Further, there are currently multiple processes for forming the connection member. If a chemical plating process is used to form the connection member, when forming the connection member, a copper substrate needs to be formed first, and a stripping solution needs to be used when forming the copper substrate. The stripping solution may generally include an amine material. If the outermost insulation layer of the driving backplane is an organic layer, when the stripping liquid contacts the organic layer, the organic material and the amine material have drug resistance problems, and the two materials may react, resulting in film peeling, causing product defects and reliability risks. In the present disclosure, the outermost insulation layer of the driving backplane may be an inorganic layer. The inorganic material may not have drug resistance problems with the amine material, and may also separate the organic layer from the stripping liquid, preventing the stripping liquid from penetrating into the organic layer, thereby avoiding the stripping liquid from contacting the organic layer and reacting, and effectively solving the film peeling problem caused by the material drug resistance problem in the connection process.

The above are only preferred embodiments of the present disclosure and is not intended to limit the present disclosure. Any modifications, equivalent replacements, improvements, etc. made within the spirit and principles of the present disclosure should be included in the scope of protection of the present disclosure.

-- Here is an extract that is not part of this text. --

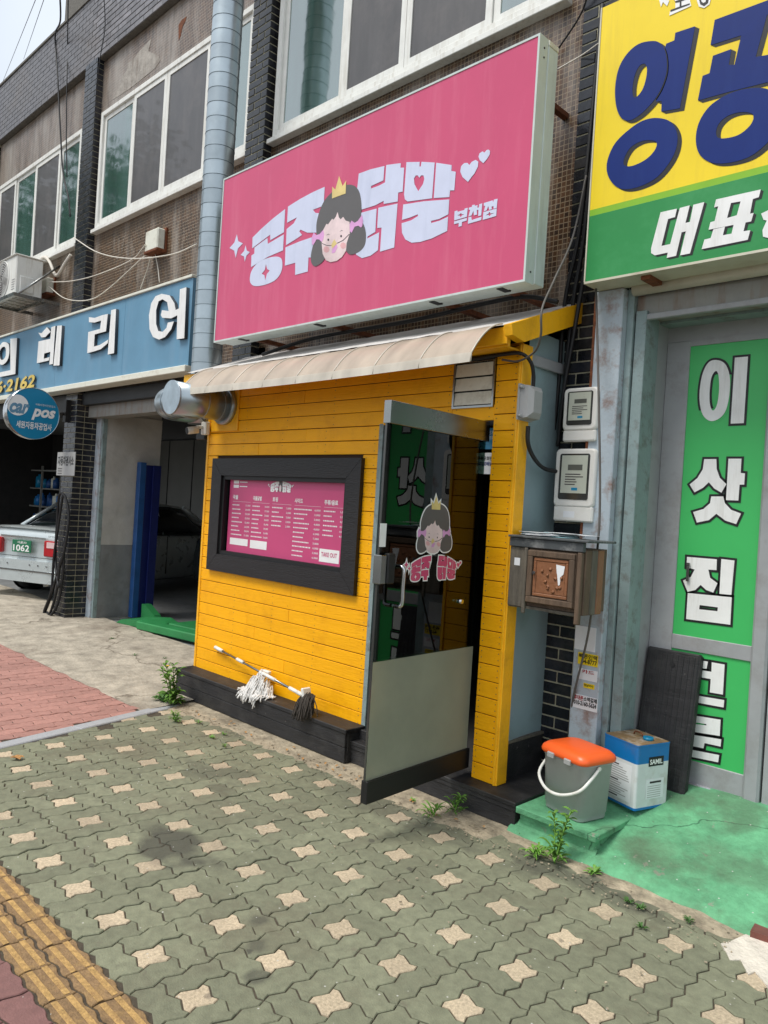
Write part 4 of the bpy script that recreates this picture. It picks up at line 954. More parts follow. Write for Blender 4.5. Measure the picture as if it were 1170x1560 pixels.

Finally, it should be noted that the above embodiments are only used to illustrate the technical solution of the present disclosure, not to limit it. Although the present disclosure is described in detail with reference to the above embodiments, ordinary technicians in this field should understand that they may still modify the technical solutions recorded in the above embodiments, or replace some or all of the technical features therein; and these modifications or replacements may not make the essence of the corresponding technical solutions deviate from the scope of the technical solutions of the embodiments of the present disclosure.